The Oxford Union said: “We are extremely concerned to hear of the alleged [council estate Chloe] remarks. The society seeks to be an open, diverse, accessible and inclusive society in which all who meet the criteria for membership feel welcome. We have disciplinary procedures that allow us to address such matters when they are brought to our attention.”
Oxford has 43 colleges. While some, like Christ Church, are fabulously wealthy, others, such as Mansfield, where 93 per cent of undergraduates admitted have in recent years been from state schools, are less well endowed. Magdalen earned £25 million from its investments in a single year, according to the report. In contrast, poorer colleges such as Mansfield, Lady Margaret Hall, or Harris Manchester make roughly £1 million from their investments.
Students apply to a named college but one in three do not get their choice. Research for the report suggests that poorer students could be up to £9,000 better off in terms of rent subsidies alone over three years if they are at Christ Church, which offers a 50 per rent reduction to its poorer students, compared with Mansfield. In 2022-23 Christ Church students would have paid £2,527, half the annual rent of £5,054. At Mansfield, one of the colleges with the highest rent, students paid £5,514.
The report calls for the setting up of an endowment fund shared between the colleges that would support students across the university.
It has been drawn up by Danial Hussain, the son of a single-parent British-Pakistani family from Bradford, and the first president of the Oxford University Student Union to have been enrolled on a foundation year for disadvantaged students there. The one-year course is intended to give the skills and confidence to go on to a degree course.
Danial Hussain, 21, president of the Oxford University Student Union, says a central endowment fund should support poorer students
Hussain, who is studying philosophy, politics and economics at Lady Margaret Hall, has previously suggested classism workshops for new students there. He says the report does not look at the social background of students but is based on research into the differences in financial support offered by colleges.

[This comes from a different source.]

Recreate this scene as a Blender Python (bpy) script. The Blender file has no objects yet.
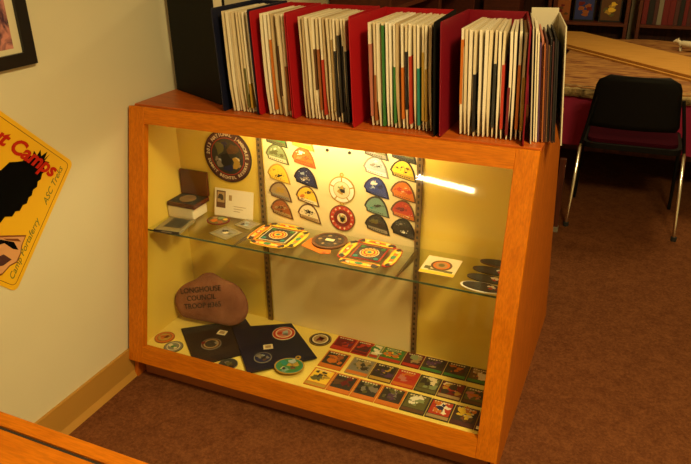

“Why should students at one college pay 32 per cent more than students at another? It simply isn’t fair. Ultimately what we want to do is create an equal experience for all Oxford students, regardless of which college they are placed in,” he said. “A central endowment fund, which levels the playing field and which will financially support all colleges to improve their facilities and make long-term investments, is the answer.”
Oxford college heads have supported the move and sources said the university was keen to resolve the issue.
A university spokesman said: “After listening to our students, the vice-chancellor has in the last year also increased the funding available to those affected by the cost of living. The collegiate system is very much part of this strength but we are aware there can also be different levels of supplemental support provision between colleges due to the differing historical endowment levels between them. We are actively engaged with students and colleges to determine how we might further support our ambition to even out the experience.”